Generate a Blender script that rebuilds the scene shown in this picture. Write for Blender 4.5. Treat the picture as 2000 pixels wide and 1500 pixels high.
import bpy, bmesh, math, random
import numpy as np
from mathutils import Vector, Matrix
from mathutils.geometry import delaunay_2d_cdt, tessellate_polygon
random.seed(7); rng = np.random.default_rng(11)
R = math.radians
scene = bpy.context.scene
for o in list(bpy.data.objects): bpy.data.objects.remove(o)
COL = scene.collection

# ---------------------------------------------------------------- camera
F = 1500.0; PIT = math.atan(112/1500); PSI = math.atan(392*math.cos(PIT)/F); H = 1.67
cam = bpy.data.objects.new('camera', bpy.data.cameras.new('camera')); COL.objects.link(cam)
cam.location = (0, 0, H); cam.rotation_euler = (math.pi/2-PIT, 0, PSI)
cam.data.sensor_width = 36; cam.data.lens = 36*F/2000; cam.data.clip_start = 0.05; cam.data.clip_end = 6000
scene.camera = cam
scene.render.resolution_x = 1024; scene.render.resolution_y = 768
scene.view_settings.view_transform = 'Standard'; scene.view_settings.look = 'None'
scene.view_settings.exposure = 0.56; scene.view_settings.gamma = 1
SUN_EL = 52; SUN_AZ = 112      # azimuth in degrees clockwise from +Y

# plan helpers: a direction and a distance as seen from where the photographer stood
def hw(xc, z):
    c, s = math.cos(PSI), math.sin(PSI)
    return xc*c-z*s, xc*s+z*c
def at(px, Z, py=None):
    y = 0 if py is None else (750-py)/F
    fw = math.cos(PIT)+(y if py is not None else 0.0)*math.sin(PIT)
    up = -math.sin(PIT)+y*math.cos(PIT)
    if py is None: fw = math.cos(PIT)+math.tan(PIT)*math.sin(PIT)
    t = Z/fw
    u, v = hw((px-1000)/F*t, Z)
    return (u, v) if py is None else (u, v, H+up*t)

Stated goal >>
Type out the material again exactly as presented.

Problem solution >>
Generate a Blender script that rebuilds the scene shown in this picture. Write for Blender 4.5. Treat the picture as 2000 pixels wide and 1500 pixels high.
import bpy, bmesh, math, random
import numpy as np
from mathutils import Vector, Matrix
from mathutils.geometry import delaunay_2d_cdt, tessellate_polygon
random.seed(7); rng = np.random.default_rng(11)
R = math.radians
scene = bpy.context.scene
for o in list(bpy.data.objects): bpy.data.objects.remove(o)
COL = scene.collection

# ---------------------------------------------------------------- camera
F = 1500.0; PIT = math.atan(112/1500); PSI = math.atan(392*math.cos(PIT)/F); H = 1.67
cam = bpy.data.objects.new('camera', bpy.data.cameras.new('camera')); COL.objects.link(cam)
cam.location = (0, 0, H); cam.rotation_euler = (math.pi/2-PIT, 0, PSI)
cam.data.sensor_width = 36; cam.data.lens = 36*F/2000; cam.data.clip_start = 0.05; cam.data.clip_end = 6000
scene.camera = cam
scene.render.resolution_x = 1024; scene.render.resolution_y = 768
scene.view_settings.view_transform = 'Standard'; scene.view_settings.look = 'None'
scene.view_settings.exposure = 0.56; scene.view_settings.gamma = 1
SUN_EL = 52; SUN_AZ = 112      # azimuth in degrees clockwise from +Y

# plan helpers: a direction and a distance as seen from where the photographer stood
def hw(xc, z):
    c, s = math.cos(PSI), math.sin(PSI)
    return xc*c-z*s, xc*s+z*c
def at(px, Z, py=None):
    y = 0 if py is None else (750-py)/F
    fw = math.cos(PIT)+(y if py is not None else 0.0)*math.sin(PIT)
    up = -math.sin(PIT)+y*math.cos(PIT)
    if py is None: fw = math.cos(PIT)+math.tan(PIT)*math.sin(PIT)
    t = Z/fw
    u, v = hw((px-1000)/F*t, Z)
    return (u, v) if py is None else (u, v, H+up*t)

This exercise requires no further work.